• **Data section**

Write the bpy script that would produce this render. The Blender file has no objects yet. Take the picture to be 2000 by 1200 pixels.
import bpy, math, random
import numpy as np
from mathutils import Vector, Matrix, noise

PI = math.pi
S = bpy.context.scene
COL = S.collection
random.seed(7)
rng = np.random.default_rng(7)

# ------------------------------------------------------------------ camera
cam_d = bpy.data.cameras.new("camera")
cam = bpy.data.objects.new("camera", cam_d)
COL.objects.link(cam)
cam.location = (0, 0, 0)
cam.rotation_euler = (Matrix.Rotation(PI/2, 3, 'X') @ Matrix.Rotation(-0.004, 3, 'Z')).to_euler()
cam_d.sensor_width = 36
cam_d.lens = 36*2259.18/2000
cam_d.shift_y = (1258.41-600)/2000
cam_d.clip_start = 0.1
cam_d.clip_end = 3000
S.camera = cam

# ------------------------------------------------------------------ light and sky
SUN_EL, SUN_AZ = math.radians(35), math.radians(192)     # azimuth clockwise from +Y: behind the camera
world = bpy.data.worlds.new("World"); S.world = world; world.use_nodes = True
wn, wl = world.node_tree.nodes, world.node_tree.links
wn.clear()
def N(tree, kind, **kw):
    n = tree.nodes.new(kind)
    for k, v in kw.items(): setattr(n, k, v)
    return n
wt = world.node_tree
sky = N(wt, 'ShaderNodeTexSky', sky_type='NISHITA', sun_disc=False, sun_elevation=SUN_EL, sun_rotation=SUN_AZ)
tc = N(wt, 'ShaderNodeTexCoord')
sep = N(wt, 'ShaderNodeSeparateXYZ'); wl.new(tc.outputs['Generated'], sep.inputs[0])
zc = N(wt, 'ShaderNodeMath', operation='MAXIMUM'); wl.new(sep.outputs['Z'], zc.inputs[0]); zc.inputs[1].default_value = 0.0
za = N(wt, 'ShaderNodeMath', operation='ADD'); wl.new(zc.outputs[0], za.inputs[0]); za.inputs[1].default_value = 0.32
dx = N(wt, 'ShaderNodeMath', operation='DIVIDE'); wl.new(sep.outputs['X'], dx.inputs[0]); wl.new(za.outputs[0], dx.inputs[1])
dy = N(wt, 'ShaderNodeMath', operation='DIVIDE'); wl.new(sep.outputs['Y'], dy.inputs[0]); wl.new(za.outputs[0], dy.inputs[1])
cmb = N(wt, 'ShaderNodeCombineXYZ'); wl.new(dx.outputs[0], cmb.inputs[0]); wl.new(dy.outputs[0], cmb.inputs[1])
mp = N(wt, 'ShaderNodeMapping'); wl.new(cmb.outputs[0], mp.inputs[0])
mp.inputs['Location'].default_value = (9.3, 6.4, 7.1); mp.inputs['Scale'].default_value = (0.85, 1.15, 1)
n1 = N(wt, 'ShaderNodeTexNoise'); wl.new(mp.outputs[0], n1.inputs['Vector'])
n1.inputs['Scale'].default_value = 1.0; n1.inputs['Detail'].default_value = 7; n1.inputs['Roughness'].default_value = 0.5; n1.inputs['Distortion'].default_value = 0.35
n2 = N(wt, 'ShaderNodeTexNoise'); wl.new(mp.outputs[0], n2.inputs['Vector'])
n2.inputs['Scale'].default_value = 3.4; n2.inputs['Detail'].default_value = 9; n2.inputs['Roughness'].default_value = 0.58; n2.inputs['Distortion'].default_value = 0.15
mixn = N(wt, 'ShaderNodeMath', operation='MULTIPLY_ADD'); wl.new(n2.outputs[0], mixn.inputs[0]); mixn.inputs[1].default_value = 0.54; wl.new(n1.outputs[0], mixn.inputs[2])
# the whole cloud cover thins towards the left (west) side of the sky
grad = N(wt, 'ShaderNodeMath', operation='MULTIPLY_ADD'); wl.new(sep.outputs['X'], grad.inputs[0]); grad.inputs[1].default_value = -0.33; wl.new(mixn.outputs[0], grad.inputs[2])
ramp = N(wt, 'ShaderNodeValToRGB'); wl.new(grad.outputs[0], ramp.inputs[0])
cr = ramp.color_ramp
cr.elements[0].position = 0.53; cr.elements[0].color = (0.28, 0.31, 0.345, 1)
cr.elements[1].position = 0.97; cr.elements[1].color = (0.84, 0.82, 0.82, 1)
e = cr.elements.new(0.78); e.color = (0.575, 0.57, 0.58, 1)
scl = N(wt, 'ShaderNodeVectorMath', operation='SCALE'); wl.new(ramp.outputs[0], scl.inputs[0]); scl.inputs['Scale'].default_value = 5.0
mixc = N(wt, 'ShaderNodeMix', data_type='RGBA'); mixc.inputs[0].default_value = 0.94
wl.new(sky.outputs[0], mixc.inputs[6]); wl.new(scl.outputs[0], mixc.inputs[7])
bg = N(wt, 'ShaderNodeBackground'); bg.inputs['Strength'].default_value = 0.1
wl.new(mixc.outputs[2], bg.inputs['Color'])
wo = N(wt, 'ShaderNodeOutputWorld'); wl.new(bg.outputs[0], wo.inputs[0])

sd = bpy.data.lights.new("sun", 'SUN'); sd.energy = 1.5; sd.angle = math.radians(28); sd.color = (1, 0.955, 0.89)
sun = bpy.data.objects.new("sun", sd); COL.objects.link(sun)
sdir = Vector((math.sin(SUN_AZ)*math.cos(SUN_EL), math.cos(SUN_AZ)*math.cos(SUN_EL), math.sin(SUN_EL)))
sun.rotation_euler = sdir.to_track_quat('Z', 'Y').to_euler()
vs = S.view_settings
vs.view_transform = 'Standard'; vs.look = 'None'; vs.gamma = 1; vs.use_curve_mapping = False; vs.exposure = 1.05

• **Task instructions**
Starting at the top of the data above, repeat every line exactly until the line containing "rng = np.random.default_rng(7)" has been given, then stop.

• **Response for this exercise**
Write the bpy script that would produce this render. The Blender file has no objects yet. Take the picture to be 2000 by 1200 pixels.
import bpy, math, random
import numpy as np
from mathutils import Vector, Matrix, noise

PI = math.pi
S = bpy.context.scene
COL = S.collection
random.seed(7)
rng = np.random.default_rng(7)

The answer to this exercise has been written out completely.